Por tanto, el replanteamiento en el seno de la Iglesia no puede ser, al menos inicialmente, una cuestión de roles. El desafío es el de una nueva reciprocidad en todas las fases de la vida de la Iglesia, desde la formación de los sacerdotes hasta el acompañamiento mutuo entre los sacerdotes y las familias. Sobre todo, es necesario reconquistar una dimensión que con demasiada frecuencia se olvida: la del significado.

La prevalencia de la función sobre el significado surge, por ejemplo, del hecho de que los sacerdotes están cargados de burocracia y no tienen tiempo para la proximidad, o del hecho de que las iglesias modernas son feas, porque un lugar no es suficiente para celebrar la misa (función); este lugar debe comunicar belleza, unidad, apertura a la trascendencia (sentido). No basta con celebrar misa (función); una celebración descuidada contradice lo que se quisiera hacer presente (sentido).

Debemos abandonar la ilusión de que las prácticas y los procedimientos garantizan la transmisión de la fe y recuperar la dimensión simbólica. En la Revelación todo es un símbolo. En un mundo “diabólico” (divido), donde incluso el contraste masculino/femenino responde a esta lógica de fragmentación, se necesita más símbolo. La Trinidad misma es un símbolo de relacionalidad constitutiva, matriz de la vida; de una unidad en la diferencia que es condición de comunión; de una reciprocidad en paternidad/filiación - en generatividad - que es la condición de todo dinamismo vital.
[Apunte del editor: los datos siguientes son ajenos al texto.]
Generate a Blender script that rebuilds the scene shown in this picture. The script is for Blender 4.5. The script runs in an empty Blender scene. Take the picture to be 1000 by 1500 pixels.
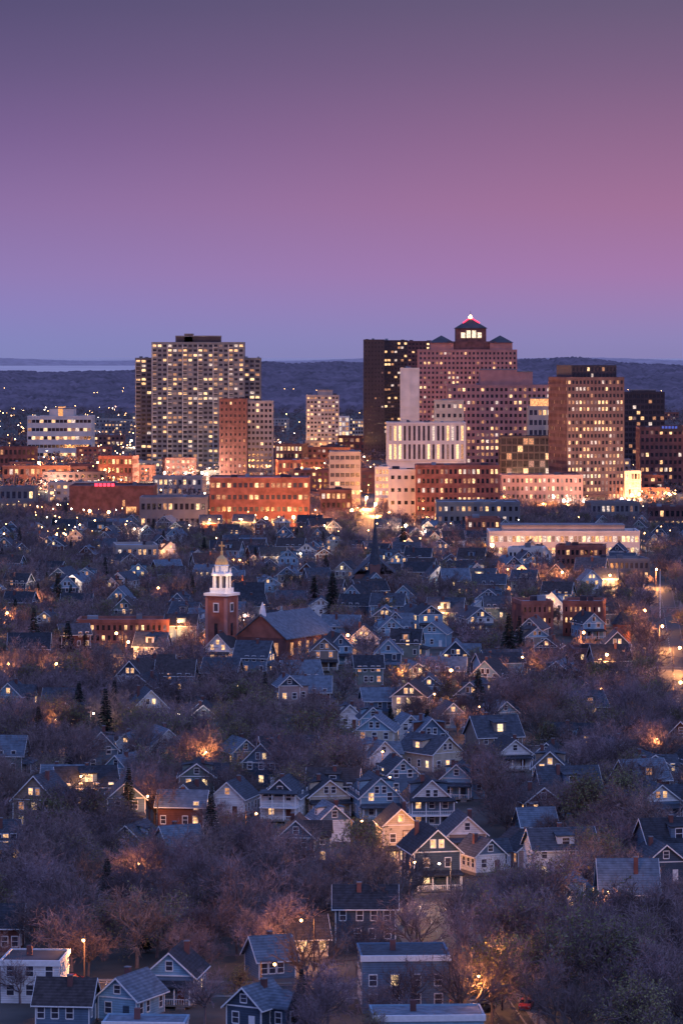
import bpy, math, random
import numpy as np
from mathutils import Vector
R = random.Random(7)
scene = bpy.context.scene
H = 95.0; F = 5000.0; HY = 520.0   # camera height, focal (1000x1500 plan units), horizon row

def lin(h):
    h = h.lstrip('#'); o = []
    for i in (0, 2, 4):
        c = int(h[i:i+2], 16)/255
        o.append(c/12.92 if c <= 0.04045 else ((c+0.055)/1.055)**2.4)
    return (o[0], o[1], o[2], 1)

def P(x, y):            # survey sheet -> ground position in metres
    D = F*H/(y-HY)
    return ((x-500)*D/F, D)

# ------------------------------------------------------------------ materials
MATS = {}
def surf(name, col, rough=0.85, var=0.25, scale=0.6, objrand=0.0, spec=0.3, col2=None, stripes=0.0):
    m = bpy.data.materials.new(name); m.use_nodes = True
    nt = m.node_tree; b = nt.nodes['Principled BSDF']
    b.inputs['Roughness'].default_value = rough
    b.inputs['Specular IOR Level'].default_value = spec
    g = nt.nodes.new('ShaderNodeNewGeometry')
    n = nt.nodes.new('ShaderNodeTexNoise'); n.inputs['Scale'].default_value = scale; n.inputs['Detail'].default_value = 4
    nt.links.new(g.outputs['Position'], n.inputs['Vector'])
    r = nt.nodes.new('ShaderNodeValToRGB')
    c1 = [c*(1-var) for c in col[:3]]+[1]
    c2 = list(col2) if col2 else [min(1, c*(1+var)) for c in col[:3]]+[1]
    r.color_ramp.elements[0].position = 0.32; r.color_ramp.elements[0].color = c1
    r.color_ramp.elements[1].position = 0.68; r.color_ramp.elements[1].color = c2
    nt.links.new(n.outputs['Fac'], r.inputs['Fac'])
    out = r.outputs['Color']
    if stripes > 0:
        w = nt.nodes.new('ShaderNodeTexWave'); w.wave_type = 'BANDS'; w.bands_direction = 'Z'
        w.inputs['Scale'].default_value = 0.9; w.inputs['Distortion'].default_value = 0.6
        nt.links.new(g.outputs['Position'], w.inputs['Vector'])
        mx = nt.nodes.new('ShaderNodeMixRGB'); mx.blend_type = 'MULTIPLY'; mx.inputs[0].default_value = stripes
        nt.links.new(out, mx.inputs[1]); nt.links.new(w.outputs['Color'], mx.inputs[2]); out = mx.outputs[0]
    if objrand > 0:
        oi = nt.nodes.new('ShaderNodeObjectInfo')
        hs = nt.nodes.new('ShaderNodeHueSaturation')
        mr = nt.nodes.new('ShaderNodeMapRange'); mr.inputs[3].default_value = 1-objrand; mr.inputs[4].default_value = 1+objrand
        nt.links.new(oi.outputs['Random'], mr.inputs[0]); nt.links.new(mr.outputs[0], hs.inputs['Value'])
        mr2 = nt.nodes.new('ShaderNodeMapRange'); mr2.inputs[3].default_value = 0.5-objrand*0.12; mr2.inputs[4].default_value = 0.5+objrand*0.12
        ml = nt.nodes.new('ShaderNodeMath'); ml.operation = 'FRACT'
        ml2 = nt.nodes.new('ShaderNodeMath'); ml2.operation = 'MULTIPLY'; ml2.inputs[1].default_value = 7.31
        nt.links.new(oi.outputs['Random'], ml2.inputs[0]); nt.links.new(ml2.outputs[0], ml.inputs[0])
        nt.links.new(ml.outputs[0], mr2.inputs[0]); nt.links.new(mr2.outputs[0], hs.inputs['Hue'])
        nt.links.new(out, hs.inputs['Color']); out = hs.outputs[0]
    nt.links.new(out, b.inputs['Base Color'])
    MATS[name] = m; return m

def emit(name, col, s, vary=True):
    m = bpy.data.materials.new(name); m.use_nodes = True
    nt = m.node_tree; b = nt.nodes['Principled BSDF']
    b.inputs['Base Color'].default_value = (0.05, 0.05, 0.06, 1)
    b.inputs['Roughness'].default_value = 0.3
    b.inputs['Emission Color'].default_value = col
    if vary:
        g = nt.nodes.new('ShaderNodeNewGeometry')
        n = nt.nodes.new('ShaderNodeTexNoise'); n.inputs['Scale'].default_value = 1.3; n.inputs['Detail'].default_value = 3
        nt.links.new(g.outputs['Position'], n.inputs['Vector'])
        mr = nt.nodes.new('ShaderNodeMapRange'); mr.inputs[1].default_value = 0.35; mr.inputs[2].default_value = 0.65
        mr.inputs[3].default_value = s*0.35; mr.inputs[4].default_value = s*1.4
        nt.links.new(n.outputs['Fac'], mr.inputs[0]); nt.links.new(mr.outputs[0], b.inputs['Emission Strength'])
    else:
        b.inputs['Emission Strength'].default_value = s
    m.cycles.emission_sampling = 'NONE'
    MATS[name] = m; return m

surf('grass_ground', (0.07, 0.066, 0.06), var=0.5, scale=0.08)
surf('asphalt', (0.05, 0.05, 0.052), var=0.25, scale=0.4, rough=0.7)
surf('pavement', (0.2, 0.19, 0.18), var=0.2)
surf('road_paint', (0.6, 0.6, 0.56), var=0.2, scale=3)
for nm, c in dict(white=(0.72, 0.74, 0.78), ltblue=(0.25, 0.42, 0.57), grayblue=(0.13, 0.2, 0.3), cream=(0.56, 0.5, 0.41),
                  slate=(0.06, 0.09, 0.14), redbrown=(0.16, 0.065, 0.055), sage=(0.17, 0.22, 0.22), tan=(0.32, 0.25, 0.21), pink=(0.45, 0.33, 0.32)).items():
    surf('siding_'+nm, c, var=0.16, scale=0.8, stripes=0.25)
surf('trim_white', (0.76, 0.77, 0.8), var=0.08, scale=2)
surf('shingle_dark', (0.035, 0.04, 0.055), var=0.4, scale=1.2, stripes=0.3)
surf('shingle_gray', (0.065, 0.078, 0.105), var=0.35, scale=1.2, stripes=0.3)
surf('shingle_light', (0.13, 0.17, 0.225), var=0.3, scale=1.0, stripes=0.3)
surf('shingle_brown', (0.06, 0.05, 0.055), var=0.35, scale=1.2, stripes=0.3)
surf('brick', (0.29, 0.11, 0.085), var=0.3, scale=0.35)
surf('brick_dark', (0.15, 0.07, 0.07), var=0.3, scale=0.3)
surf('brick_pink', (0.42, 0.21, 0.19), var=0.15, scale=0.2)
surf('brownstone', (0.19, 0.10, 0.095), var=0.2, scale=0.2)
surf('concrete', (0.38, 0.33, 0.31), var=0.15, scale=0.15)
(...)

Recomponer sin borrar las diferencias, sino potenciarlas. Lo masculino y lo femenino no son opuestos, sino dos caras del símbolo humano. La identidad de género no es una elección individual, sino una dimensión relacional que florece gracias a las relaciones con quienes nos precedieron y con quienes nos ayudan a comprender quiénes somos. El individualismo radical, que ve el género solo como una elección individual, es violento y destructivo, incluso en la Iglesia.

La cultura cristiana no debe volver a un esencialismo cuestionable, sino reconocer el valor simbólico de lo masculino y lo femenino: una unidad hecha de diferencias entre sí. “La miseria simbólica” de nuestro tiempo afecta también a la Iglesia. No debemos partir de la exigencia de roles para las mujeres, sino de una revolución copernicana: el ser humano, hombre y mujer, en el centro del mundo (¡para cultivarlo y protegerlo, no para explotarlo!). Sin esta conciencia solo habrá enfrentamientos y cismas.
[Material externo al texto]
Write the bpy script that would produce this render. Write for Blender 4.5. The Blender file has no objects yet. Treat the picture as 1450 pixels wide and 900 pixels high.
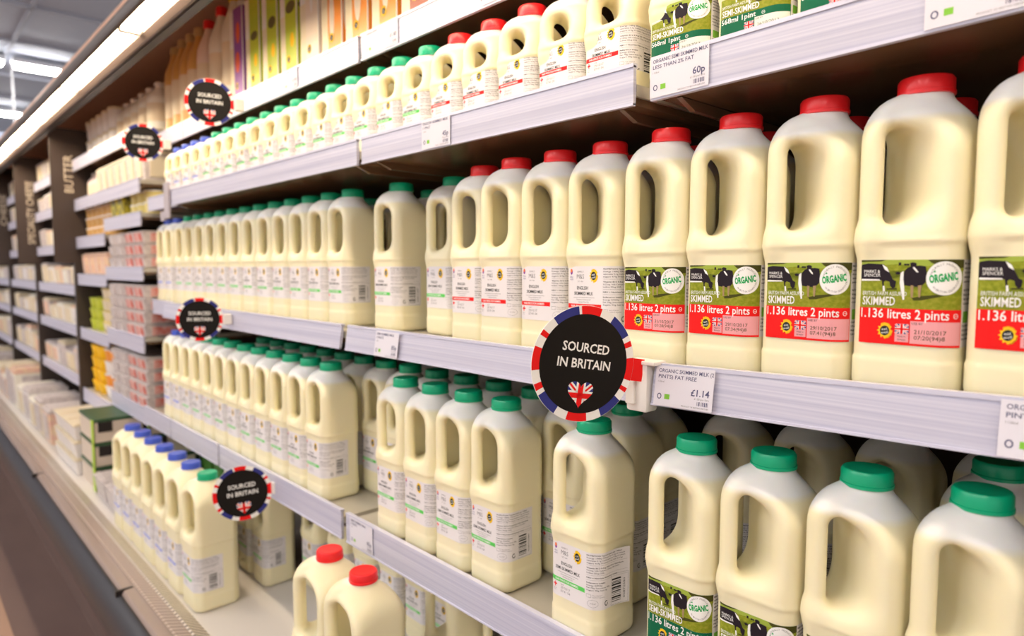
import bpy, bmesh, math, random
import numpy as np
from mathutils import Vector, Matrix

random.seed(7)
PI = math.pi
S = bpy.context.scene
C = S.collection

# ------------------------------------------------------------------ camera, world, light, exposure
F_PX = 953.0
PITCH = math.atan(72 / F_PX)
TH = math.atan(888 / (F_PX / math.cos(PITCH)))
fh = Vector((-math.cos(TH), math.sin(TH), 0)); rt = Vector((math.sin(TH), math.cos(TH), 0)); zz = Vector((0, 0, 1))
fw = fh * math.cos(PITCH) - zz * math.sin(PITCH); up = fh * math.sin(PITCH) + zz * math.cos(PITCH)
cam = bpy.data.cameras.new('camera'); camo = bpy.data.objects.new('camera', cam); C.objects.link(camo)
m = Matrix((rt, up, -fw)).transposed().to_4x4(); camo.matrix_world = m
cam.sensor_width = 36; cam.lens = F_PX / 1450 * 36; cam.clip_start = 0.01; cam.clip_end = 100
cam.dof.use_dof = True; cam.dof.focus_distance = 0.69; cam.dof.aperture_fstop = 4.5
S.camera = camo

S.view_settings.view_transform = 'Standard'; S.view_settings.look = 'None'
S.view_settings.gamma = 1; S.view_settings.use_curve_mapping = False
S.view_settings.exposure = 0.02
W = bpy.data.worlds.new('world'); S.world = W; W.use_nodes = True
W.node_tree.nodes['Background'].inputs[0].default_value = (1.0, 0.97, 0.95, 1)
W.node_tree.nodes['Background'].inputs[1].default_value = 0.72
CANOPY_POWER = 33.0      # emission of the canopy strips
SHOP_POWER = 50.0        # emission of the shop ceiling strips
FLOOR_Z = -1.08; CEIL_Z = 2.25   # heights are measured from the lens

# ------------------------------------------------------------------ materials
MATS = {}
def mat(name, col, rough=0.5, spec=0.5, emit=None, estr=0.0, sss=0.0, metal=0.0, noise=None, bump=0.0):
    if name in MATS: return MATS[name]
    mt = bpy.data.materials.new(name); mt.use_nodes = True
    nt = mt.node_tree; b = nt.nodes['Principled BSDF']
    b.inputs['Base Color'].default_value = (*col, 1); b.inputs['Roughness'].default_value = rough
    b.inputs['Specular IOR Level'].default_value = spec; b.inputs['Metallic'].default_value = metal
    if emit: b.inputs['Emission Color'].default_value = (*emit, 1); b.inputs['Emission Strength'].default_value = estr
    if sss:
        b.inputs['Subsurface Weight'].default_value = sss
        b.inputs['Subsurface Radius'].default_value = (0.02, 0.015, 0.008); b.inputs['Subsurface Scale'].default_value = 1.0
    if noise:   # (scale xyz, second colour)
        sc, c2 = noise
        tc = nt.nodes.new('ShaderNodeTexCoord'); mp = nt.nodes.new('ShaderNodeMapping'); mp.inputs['Scale'].default_value = sc
        nz = nt.nodes.new('ShaderNodeTexNoise'); nz.inputs['Scale'].default_value = 1; nz.inputs['Detail'].default_value = 4
        mx = nt.nodes.new('ShaderNodeMix'); mx.data_type = 'RGBA'
        rp = nt.nodes.new('ShaderNodeValToRGB'); rp.color_ramp.elements[0].position = .35; rp.color_ramp.elements[1].position = .65
        nt.links.new(tc.outputs['Object'], mp.inputs['Vector']); nt.links.new(mp.outputs[0], nz.inputs['Vector'])
        nt.links.new(nz.outputs['Fac'], rp.inputs[0]); nt.links.new(rp.outputs[0], mx.inputs[0])
        mx.inputs[6].default_value = (*col, 1); mx.inputs[7].default_value = (*c2, 1)
        nt.links.new(mx.outputs[2], b.inputs['Base Color'])
        if bump:
            bp = nt.nodes.new('ShaderNodeBump'); bp.inputs['Strength'].default_value = bump; bp.inputs['Distance'].default_value = .002
            nt.links.new(nz.outputs['Fac'], bp.inputs['Height']); nt.links.new(bp.outputs[0], b.inputs['Normal'])
    MATS[name] = mt; return mt

def milk_mat(name, level):
    """translucent white plastic: cream where milk stands behind it, greyer above the fill line"""
    mt = bpy.data.materials.new(name); mt.use_nodes = True
    nt = mt.node_tree; b = nt.nodes['Principled BSDF']
    tc = nt.nodes.new('ShaderNodeTexCoord'); sx = nt.nodes.new('ShaderNodeSeparateXYZ')
    mr = nt.nodes.new('ShaderNodeMapRange'); mr.inputs[1].default_value = level - .003; mr.inputs[2].default_value = level + .003
    mx = nt.nodes.new('ShaderNodeMix'); mx.data_type = 'RGBA'
    mx.inputs[6].default_value = (.86, .79, .54, 1); mx.inputs[7].default_value = (.86, .845, .80, 1)
    nt.links.new(tc.outputs['Object'], sx.inputs[0]); nt.links.new(sx.outputs[2], mr.inputs[0])
    nt.links.new(mr.outputs[0], mx.inputs[0]); nt.links.new(mx.outputs[2], b.inputs['Base Color'])
    b.inputs['Roughness'].default_value = .36; b.inputs['Specular IOR Level'].default_value = .4
    b.inputs['Subsurface Weight'].default_value = .2
    b.inputs['Subsurface Radius'].default_value = (.016, .013, .007); b.inputs['Subsurface Scale'].default_value = 1
    return mt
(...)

Un auténtico proceso de transformación puede partir de una antropología renovada, basada en la verdad que nos presenta el Evangelio: una pluralidad en la que las mujeres tienen siempre un papel sin necesidad de que se les asigne automáticamente porque lo asumen, siendo capaces de iniciativa con autoridad, atención, expectativa, esperanza, confianza y previsión.

En un mundo donde la única fuente de liberación parece ser el delirio transhumanista, donde los cuerpos son lo que se puede hacer con ellos y donde, como individuos separados de todos los demás, en última instancia seguimos siendo víctimas de un sistema tecnoeconómico que nos utiliza como conejillos de indias para su propio desarrollo, (como utiliza nuestros datos y nuestros intercambios sociales para alimentar una Inteligencia Artificial cada vez más capaz de controlarnos y manipularnos), la tradición cristiana tiene un mensaje de libertad que pasa también por una relación renovada entre hombre y mujer, dentro de una tradición regenerada. Si queremos ser libres, volvamos al encuentro beneficioso de la relación y demos una forma consecuente a nuestro ser en el mundo. Creo que solo así no destruiremos la Tierra. Solo así la Iglesia, no solo no se destruirá a sí misma, sino que podrá seguir curando las heridas del mundo.